- WHAT THIS TASK INVOLVES -
Return only the lines from the top of the data down to the one that holds "R = math.radians", both included, without any pictures.

- SOURCE EXCERPT -
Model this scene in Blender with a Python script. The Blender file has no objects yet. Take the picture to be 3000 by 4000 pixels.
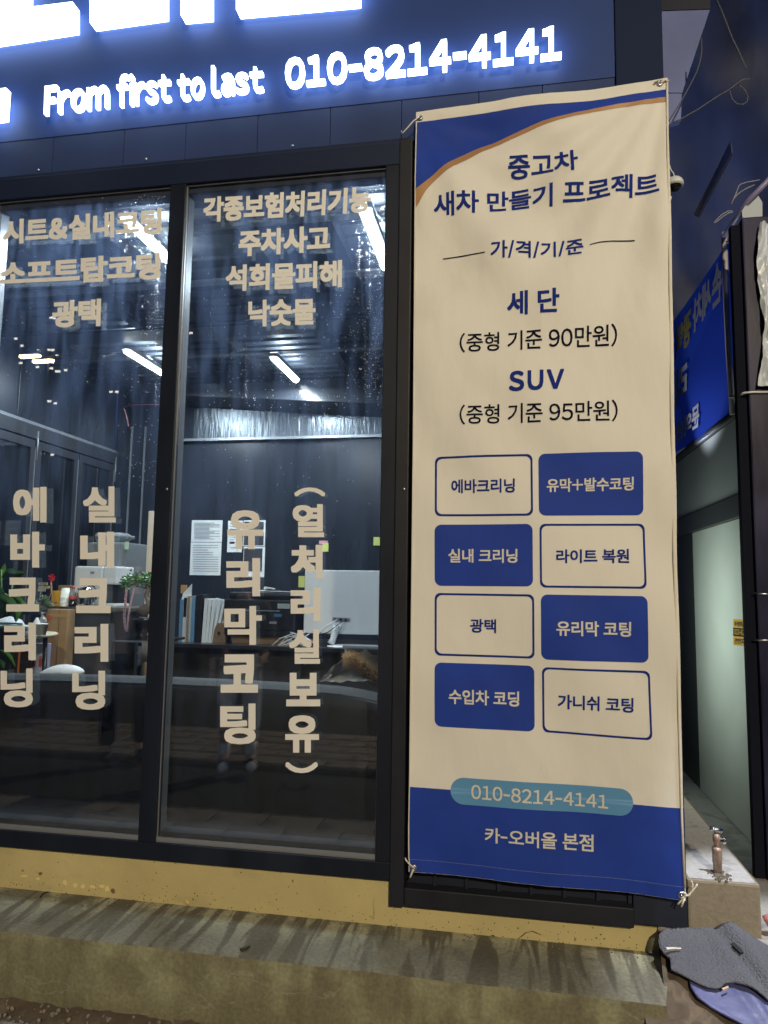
import bpy, bmesh, math, random
from mathutils import Vector, Matrix, noise
random.seed(7)
S = bpy.context.scene
COL = S.collection
R = math.radians

# ------------------------------------------------------------------ camera
CAM = Vector((0.0, -2.474, 1.5))
YAW, PITCH, ROLL, FPX = -0.17725, 0.10592, 0.015367, 2773.0
_f = Vector((math.sin(YAW)*math.cos(PITCH), math.cos(YAW)*math.cos(PITCH), math.sin(PITCH)))
_r = Vector((math.cos(YAW), -math.sin(YAW), 0)); _u = _r.cross(_f)
CR = _r*math.cos(ROLL) + _u*math.sin(ROLL); CU = _u*math.cos(ROLL) - _r*math.sin(ROLL); CF = _f
cd = bpy.data.cameras.new('camera'); cam = bpy.data.objects.new('camera', cd); COL.objects.link(cam)
cd.sensor_fit = 'VERTICAL'; cd.sensor_height = 36; cd.sensor_width = 27; cd.lens = FPX/4000*36
cd.clip_start = 0.05; cd.clip_end = 500
m = Matrix((CR, CU, -CF)).transposed().to_4x4(); m.translation = CAM
cam.matrix_world = m
S.camera = cam

# ------------------------------------------------------------------ world, exposure, street light
W = bpy.data.worlds.new('World'); S.world = W; W.use_nodes = True
bg = W.node_tree.nodes['Background']
bg.inputs[0].default_value = (0.20, 0.34, 1.0, 1); bg.inputs[1].default_value = 0.085
S.view_settings.view_transform = 'Standard'; S.view_settings.look = 'None'
S.view_settings.exposure = 0; S.view_settings.gamma = 1
S.render.film_transparent = False
S.cycles.max_bounces = 10; S.cycles.transparent_max_bounces = 24; S.cycles.glossy_bounces = 5
S.cycles.caustics_reflective = False; S.cycles.caustics_refractive = False
S.cycles.sample_clamp_indirect = 6.0

def lamp(name, kind, loc, power, color, target=None, size=0.3, size_y=None, spot=None, parent=None):
    l = bpy.data.lights.new(name, kind); l.energy = power; l.color = color
    if kind == 'AREA':
        l.shape = 'RECTANGLE' if size_y else 'DISK'; l.size = size
        if size_y: l.size_y = size_y
    else:
        l.shadow_soft_size = size
    if spot: l.spot_size = R(spot); l.spot_blend = 0.5
    o = bpy.data.objects.new(name, l); COL.objects.link(o); o.location = loc
    if target is not None:
        o.rotation_euler = (Vector(target)-Vector(loc)).to_track_quat('-Z', 'Y').to_euler()
    return o
STREET = (2.3, -8.6, 5.4)
STREET2 = (-10.2, -13.0, 7.2)
lamp('street_light', 'POINT', (STREET[0], STREET[1], STREET[2]-0.12), 2350, (1.0, 0.84, 0.58), size=0.10)

# ------------------------------------------------------------------ pixel -> place on a real plane
def ray(px, py): return CF + CR*((px-1500)/FPX) + CU*((2000-py)/FPX)
def at(px, py, Y):
    d = ray(px, py); return CAM + d*((Y-CAM.y)/d.y)
def atX(px, py, X):
    d = ray(px, py); return CAM + d*((X-CAM.x)/d.x)
def atZ(px, py, Z):
    d = ray(px, py); return CAM + d*((Z-CAM.z)/d.z)

# ------------------------------------------------------------------ materials
MATS = {}
def mat(name, col, rough=0.6, metal=0.0, spec=0.5, var=None, bump=None, coat=0.0, emit=None, alpha=1.0):
    """var=(scale, amount, stretch) mottles the colour; bump=(scale, strength, stretch)"""
    if name in MATS: return MATS[name]
    m = bpy.data.materials.new(name); m.use_nodes = True; nt = m.node_tree; n = nt.nodes; L = nt.links
    b = n['Principled BSDF']
    b.inputs['Base Color'].default_value = (*col, 1); b.inputs['Roughness'].default_value = rough
    b.inputs['Metallic'].default_value = metal; b.inputs['Specular IOR Level'].default_value = spec
    b.inputs['Coat Weight'].default_value = coat
    if emit:
        b.inputs['Emission Color'].default_value = (*emit[0], 1); b.inputs['Emission Strength'].default_value = emit[1]
    tc = n.new('ShaderNodeTexCoord')
    def tex(scale, stretch, detail=6):
        mp = n.new('ShaderNodeMapping'); mp.inputs['Scale'].default_value = stretch or (1, 1, 1)
        L.new(tc.outputs['Object'], mp.inputs[0])
        t = n.new('ShaderNodeTexNoise'); t.inputs['Scale'].default_value = scale; t.inputs['Detail'].default_value = detail
        L.new(mp.outputs[0], t.inputs['Vector']); return t
    if var:
        t = tex(var[0], var[2] if len(var) > 2 else None)
        r = n.new('ShaderNodeMapRange'); r.inputs['From Min'].default_value = 0.3; r.inputs['From Max'].default_value = 0.7
        r.inputs['To Min'].default_value = 1-var[1]; r.inputs['To Max'].default_value = 1+var[1]
        L.new(t.outputs['Fac'], r.inputs['Value'])
        x = n.new('ShaderNodeVectorMath'); x.operation = 'SCALE'; x.inputs[0].default_value = col
        L.new(r.outputs[0], x.inputs['Scale']); L.new(x.outputs[0], b.inputs['Base Color'])
        r2 = n.new('ShaderNodeMapRange'); r2.inputs['To Min'].default_value = max(0, rough-0.12); r2.inputs['To Max'].default_value = min(1, rough+0.12)
        L.new(t.outputs['Fac'], r2.inputs['Value']); L.new(r2.outputs[0], b.inputs['Roughness'])
    if bump:
        t = tex(bump[0], bump[2] if len(bump) > 2 else None)
        bp = n.new('ShaderNodeBump'); bp.inputs['Strength'].default_value = bump[1]; bp.inputs['Distance'].default_value = 0.01
        L.new(t.outputs['Fac'], bp.inputs['Height']); L.new(bp.outputs[0], b.inputs['Normal'])
    MATS[name] = m; return m

def emis(name, col, strength):
    if name in MATS: return MATS[name]
    m = bpy.data.materials.new(name); m.use_nodes = True; n = m.node_tree.nodes; n.clear()
    e = n.new('ShaderNodeEmission'); e.inputs[0].default_value = (*col, 1); e.inputs[1].default_value = strength
    o = n.new('ShaderNodeOutputMaterial'); m.node_tree.links.new(e.outputs[0], o.inputs[0])
    MATS[name] = m; return m

def glass_mat(name, tint=(1, 1, 1), dirt=0.03, refl=1.0):  # dirt: streaky film plus a blue haze veil put into the glass
    m = bpy.data.materials.new(name); m.use_nodes = True; nt = m.node_tree; n = nt.nodes; L = nt.links; n.clear()
    out = n.new('ShaderNodeOutputMaterial')
    tr = n.new('ShaderNodeBsdfTransparent'); tr.inputs[0].default_value = (*tint, 1)
    gl = n.new('ShaderNodeBsdfGlossy'); gl.inputs['Roughness'].default_value = 0.0; gl.inputs['Color'].default_value = (refl, refl, refl, 1)
    fr = n.new('ShaderNodeFresnel'); fr.inputs['IOR'].default_value = 1.85
    ge = n.new('ShaderNodeNewGeometry'); iv = n.new('ShaderNodeMath'); iv.operation = 'SUBTRACT'; iv.inputs[0].default_value = 1; L.new(ge.outputs['Backfacing'], iv.inputs[1])
    ff = n.new('ShaderNodeMath'); ff.operation = 'MULTIPLY'; L.new(fr.outputs[0], ff.inputs[0]); L.new(iv.outputs[0], ff.inputs[1])
    mx = n.new('ShaderNodeMixShader'); L.new(ff.outputs[0], mx.inputs[0]); L.new(tr.outputs[0], mx.inputs[1]); L.new(gl.outputs[0], mx.inputs[2])
    df = n.new('ShaderNodeBsdfDiffuse'); df.inputs[0].default_value = (.32, .42, .70, 1)
    tl = n.new('ShaderNodeBsdfTranslucent'); tl.inputs[0].default_value = (.35, .5, .9, 1)
    ad = n.new('ShaderNodeMixShader'); ad.inputs[0].default_value = 0.6; L.new(df.outputs[0], ad.inputs[1]); L.new(tl.outputs[0], ad.inputs[2])
    tc = n.new('ShaderNodeTexCoord'); mp = n.new('ShaderNodeMapping'); mp.inputs['Scale'].default_value = (9, 1, 1.3); mp.inputs['Rotation'].default_value = (0, .15, 0)
    L.new(tc.outputs['Object'], mp.inputs[0])
    t = n.new('ShaderNodeTexNoise'); t.inputs['Scale'].default_value = 2.2; t.inputs['Detail'].default_value = 8; t.inputs['Distortion'].default_value = .6
    L.new(mp.outputs[0], t.inputs['Vector'])
    r = n.new('ShaderNodeMapRange'); r.inputs['From Min'].default_value = .38; r.inputs['From Max'].default_value = .75
    r.inputs['To Min'].default_value = dirt*.25; r.inputs['To Max'].default_value = dirt*2.2
    L.new(t.outputs['Fac'], r.inputs['Value'])
    sz = n.new('ShaderNodeSeparateXYZ'); L.new(tc.outputs['Object'], sz.inputs[0])
    rz_ = n.new('ShaderNodeMapRange'); rz_.inputs['From Min'].default_value = 1.2; rz_.inputs['From Max'].default_value = 2.9; rz_.inputs['To Min'].default_value = .25; rz_.inputs['To Max'].default_value = 2.2  # haze veil grows stronger with height
    L.new(sz.outputs['Z'], rz_.inputs['Value']); mz = n.new('ShaderNodeMath'); mz.operation = 'MULTIPLY'; L.new(r.outputs[0], mz.inputs[0]); L.new(rz_.outputs[0], mz.inputs[1])
    m2 = n.new('ShaderNodeMixShader'); L.new(mz.outputs[0], m2.inputs[0]); L.new(mx.outputs[0], m2.inputs[1]); L.new(ad.outputs[0], m2.inputs[2])
    L.new(m2.outputs[0], out.inputs[0]); MATS[name] = m; return m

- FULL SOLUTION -
Model this scene in Blender with a Python script. The Blender file has no objects yet. Take the picture to be 3000 by 4000 pixels.
import bpy, bmesh, math, random
from mathutils import Vector, Matrix, noise
random.seed(7)
S = bpy.context.scene
COL = S.collection
R = math.radians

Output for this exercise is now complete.